The first survey produced by a cooperative agreement between Duke University and CFO Magazine isn’t likely to generate many smiles in corporate suites or in Washington, DC.
Chief financial officers simply aren’t as bullish overall about the economy for 2005 as they were earlier in the year. They cited a litany of concerns, ranging from fears about domestic terrorism and the war in Iraq to the federal budget deficit, increasing healthcare costs and foreign competition.
In fact, 36 percent of those surveyed told The Business Outlook that domestic terror fears are having a significant effect on their companies’ bottom lines.

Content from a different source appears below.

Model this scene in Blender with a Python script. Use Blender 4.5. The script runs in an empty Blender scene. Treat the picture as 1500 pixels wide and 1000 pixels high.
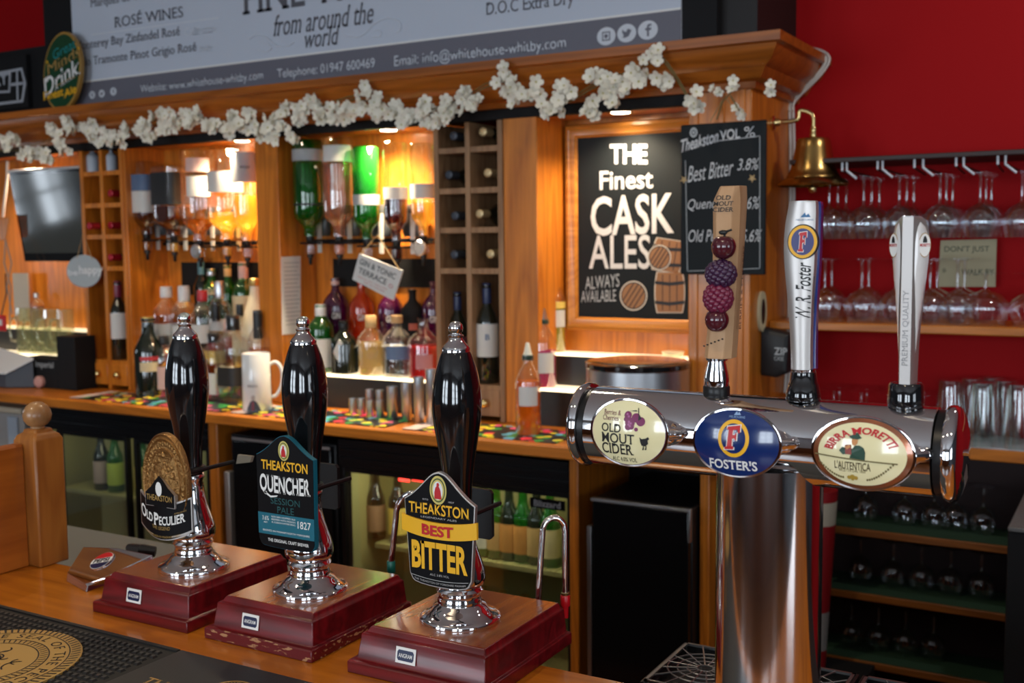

In drop from the previous quarterly survey, 54.2 percent of the CFOs were more optimistic about the economy as 2005 nears, down from 55.7 percent. However, those who are less optimistic improved, down to 20.5 percent from 24.4 percent.
Another note of improvement came in CFOs who are more optimistic about their company. That percentage climbed to 61 percent from 59.3 percent, and the percentage of those who are less optimistic decreased to 16.2 percent from 20.6 percent.
“All of these numbers are down from last quarter, and other predictions are even less favorable,” said John Graham, professor of finance at Duke and director of the survey, in a statement. “Capital spending is expected to grow only at a ‘replacement level’ of 3.8 percent, and tech spending will increase just 4.9 percent.
“In addition, outsourced employment is expected to rise at more than half of the firms we surveyed, with the increase in outsourced employment expected to increase 4.3 percent,” he added. “Finally, CFOs are significantly less bullish than Wall Street about the prospects for economic growth: respondents forecast a GDP growth rate of 2.8 percent, compared with Wall Street’s consensus forecast of 3.3 percent.”
The survey included responses from 308 executives and was completed Dec. 5. It is a joint effort of Duke and the magazine, which recently announced plans to merge their survey efforts.
Asked to pick their top four concerns among a list of 12, some 66 percent picked the budget deficit as the top worry. The war in Iraq was right behind at 65 percent.
Other concerns cited by more than 40 percent of respondents included health care costs, social security and tax code reforms, and homeland security.
“This is a tall list of priorities that demand the president’s attention,” Graham said. “But several notable items do not rank as priorities.”
Among those are relationships with allies, trade deficit, oil prices and the declining value of the US dollar, which continues to set new record lows against the Euro.
The top risk to companies, the CFOs, said is healthcare costs, which drew 66 percent of a response. Second highest was competition at 56 percent. Other concerns included fuel costs and interest rates.
The CFOs also said they expect employment to increase by a mere 0.8 percent in 2005. That’s a decline from 3.1 percent as predicted in the last quarterly survey.